Wednesday 10 July 2019

Healing Through the Dark Emotions: The Wisdom of Grief, Fear, and Despair by Miriam Greenspan









PART FIVE



Look for the context of your despair in the larger world around you: in relation to your family, your community, your society, the earth. 



Be aware of the difference between contextualization and blaming.



Try accepting how you feel without condemning yourself.



Ask questions of your despair: what do you want of me? What are you asking of me?



Fear arises in any situation where there is a threat of loss or harm to body, mind, and spirit.



It’s not fear but avoiding fear that leads to phobias. Because we are scared to feel fear, we avoid what triggers it. It’s the avoidance that locks the phobia in place.



It’s not the fear that stops you. It’s the fear of feeling the fear that stops you.

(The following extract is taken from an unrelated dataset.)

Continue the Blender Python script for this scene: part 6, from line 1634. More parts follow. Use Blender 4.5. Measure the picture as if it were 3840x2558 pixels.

Acting out is about skipping a step in awareness, moving from repressed, shamed emotion to an act that expresses unconscious feelings in behaviours that we don’t consciously connect to the emotion.




Violence is often a direct consequence of denied fear, fear acted on because the person has lost the ability to feel it authentically and mindfully, and to express it without shame.



People act out because they are afraid to feel, afraid to speak, afraid of their fear.



Being aware of fear makes you stronger than pretending you don’t feel it.




Giving voice to fear goes a long way when it’s most needed. It’s a crucial key to the transformation of fear to joy.




The heart heals itself when it’s open to pain.




Being with fear in a state of awareness in which we don’t avoid, cling to, try to fix, or even try to understand, but are simply present: this is the precondition that makes the alchemy of fear possible.





When we master the way of non-action, we hear what fear is asking of us.